Василий Егорович Раев, крепостной помещика Кулешова, вернувшись на родину и поселившись в Москве, примется исполнять обязанности хранителя художественной коллекции К. Т. Солдатенкова.
Аполлон Николаевич Мокрицкий, будучи приглашен преподавать в Московское училище живописи, ваяния и зодчества, окажет благотворное влияние на своего ученика И. И. Шишкина.
Василий Алексеевич Серебряков займется росписью церквей и соборов. Удостоится звания художника Владимир Дмитриевич Сверчков, составив себе известность изготовлением художественных расписных стекол. Умрет в Риме график Егор Иванович Ковригин, сын купца. В чужой земле будут захоронены останки живописца-мозаичиста Степана Федоровича Федорова, уроженца Нижнего Тагила…
Интересная деталь. А. И. Иванов в письме к сыну от 6 марта 1846 года напишет: «…ты просишь меня… чтобы я согласился с товарищами моими Егоровым и Шебуевым на составление дагеротипного портрета, где бы мы все трое были изображены на одной доске. Цель твоя благородна, но трудно для меня ее выполнить по неприязненности ко мне этих людей, сделавшихся с давнего времени моими врагами и тем опаснейшими, что действия их для меня были тайною»[96].
Отец не смог, в отличие от сына, превозмочь боль и обиды, полученные от сотоварищей по искусству, и выполнить просьбу Александра, который все же не оставлял мысли о воплощении дорогого его сердцу идеала братства художников.

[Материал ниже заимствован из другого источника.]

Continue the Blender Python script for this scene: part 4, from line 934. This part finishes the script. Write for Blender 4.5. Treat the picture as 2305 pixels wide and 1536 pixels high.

Жизнь побила, потрепала его, научила мудрости. Годы напряженной работы над картиной «Явление Мессии» не прошли даром. И все же горечь, усталость, угадываются в его глазах. Какая-то глубокая, напряженная мысль сквозит в его взгляде, выделяя А. Иванова среди товарищей по кисти.
Через две-три недели, в марте месяце, он напишет светлейшему князю П. М. Волконскому, возглавляющему Министерство императорского двора: «…от скорейшего окончания моей картины зависит весь успех родины в настоящую минуту! Поверьте, что не личные мои выгоды заставляют говорить меня, я об них никогда не думал, история моей жизни тому свидетельница, нет, но истинный успех отечества в дальнейшем образовании, ведущем ко всему благому и святому».